Edward D. Wood, Jr.: My Gosh, Bela, how do you do that?
Bela Lugosi: You must be double-jointed. And you must be Hungarian.

[on the reason for the success of ‘Dracula(1931)’]
Bela Lugosi: They were mythic. They had a poetry to them.
Edward D. Wood, Jr.: Yes.
Bela Lugosi: And you know what else? The women… the women preferred the traditional monsters.

Edward D. Wood, Jr.: Listen, I was wondering if you’d like to go out sometime, grab some dinner, maybe?
Vampira: You mean a date? I thought you were a fag.
Edward D. Wood, Jr.: No, no, I’m just a transvestite.
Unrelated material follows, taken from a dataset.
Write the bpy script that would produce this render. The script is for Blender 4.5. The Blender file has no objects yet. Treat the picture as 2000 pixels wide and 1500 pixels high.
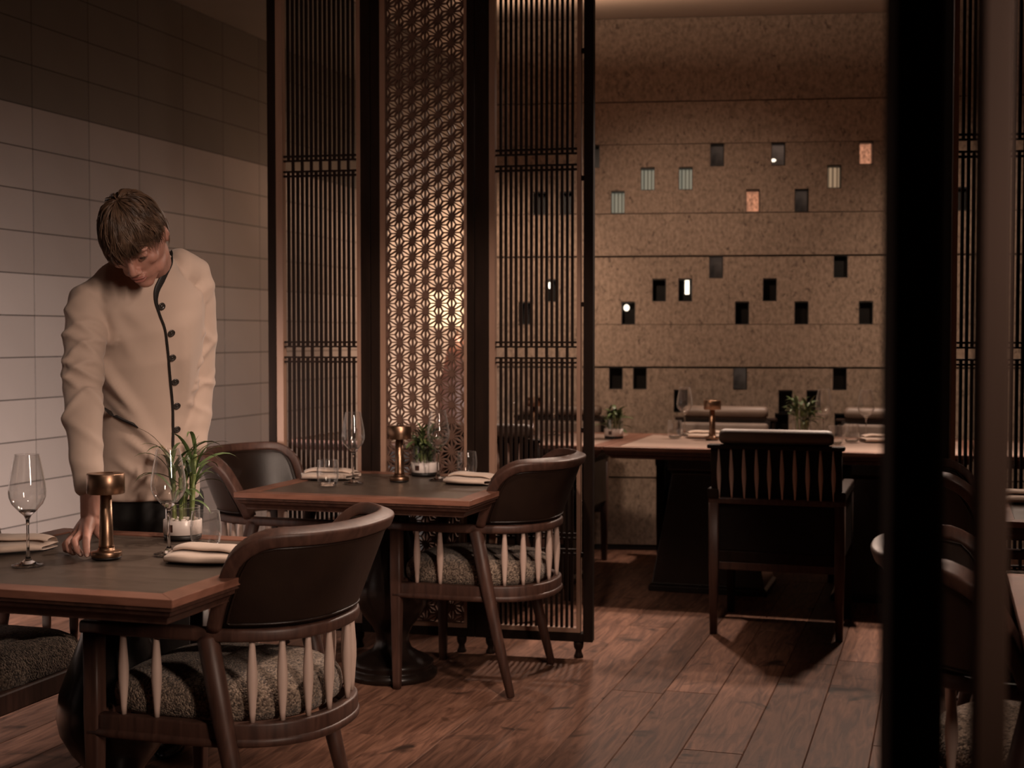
import bpy, bmesh, math, random
from mathutils import Vector, Matrix, noise
from mathutils.bvhtree import BVHTree
random.seed(7)
R = math.radians
sc = bpy.context.scene
col = sc.collection

# ------------------------------------------------------------------ camera, world, lights, exposure
F = 2707.0                      # focal length in pixels of the 2000x1500 frame
YAW, PITCH, CAMH = R(17.38), R(1.968), 1.30
cam_data = bpy.data.cameras.new('camera')
cam = bpy.data.objects.new('camera', cam_data)
col.objects.link(cam)
cam.location = (0, 0, CAMH)
cam.rotation_euler = (R(90) - PITCH, 0, YAW)
cam_data.sensor_width = 36.0
cam_data.lens = 36.0 * F / 2000.0
cam_data.clip_start = 0.05
cam_data.dof.use_dof = True
cam_data.dof.focus_distance = 3.9
cam_data.dof.aperture_fstop = 4.0
sc.camera = cam

w = bpy.data.worlds.new('world'); sc.world = w; w.use_nodes = True
w.node_tree.nodes['Background'].inputs[0].default_value = (1.0, 0.78, 0.62, 1)
w.node_tree.nodes['Background'].inputs[1].default_value = 0.008

sc.view_settings.view_transform = 'Standard'
sc.view_settings.look = 'None'
sc.view_settings.gamma = 1.0
sc.view_settings.use_curve_mapping = False
sc.view_settings.exposure = 0.0
sc.cycles.use_denoising = True
sc.cycles.sample_clamp_indirect = 3.0
sc.cycles.max_bounces = 8
sc.cycles.caustics_reflective = False
sc.cycles.caustics_refractive = False

def light(name, kind, loc, target, energy, colour, size=0.2, size_y=None, spot=60, blend=0.4):
    l = bpy.data.lights.new(name, kind)
    l.energy = energy; l.color = colour
    if kind == 'AREA':
        l.shape = 'RECTANGLE'; l.size = size; l.size_y = size_y or size
    else:
        l.shadow_soft_size = size
    if kind == 'SPOT':
        l.spot_size = R(spot); l.spot_blend = blend
    o = bpy.data.objects.new(name, l); col.objects.link(o)
    o.location = loc
    o.rotation_euler = (Vector(target) - Vector(loc)).to_track_quat('-Z', 'Y').to_euler()
    return o

WARM, AMBER, NEUT = (1.0, 0.75, 0.60), (1.0, 0.68, 0.48), (1.0, 0.84, 0.77)
light('left_softbox', 'AREA', (-3.2, 0.2, 1.1), (-4.45, 4.9, 0.22), 112, NEUT, 0.8, 0.8).data.spread = R(48)
light('tile_wall_spot', 'SPOT', (-3.1, 6.6, 3.1), (-4.2, 7.3, 1.0), 26, AMBER, 0.08, spot=50, blend=0.9)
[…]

Little boy: You’re not a real vampire. Those teeth don’t frighten me.
[Bela looks puzzled. Ed Wood appears next to him in the doorway]
Edward D. Wood, Jr.: How ‘bout these?
[Pulls out his entire row of front teeth]
Edward D. Wood, Jr.: [Little boy screams and runs away]
Bela Lugosi: Hey… How d’you do that?
Edward D. Wood, Jr.: Dentures!
[Holds them up]
Edward D. Wood, Jr.: Lost my pearlies in the war!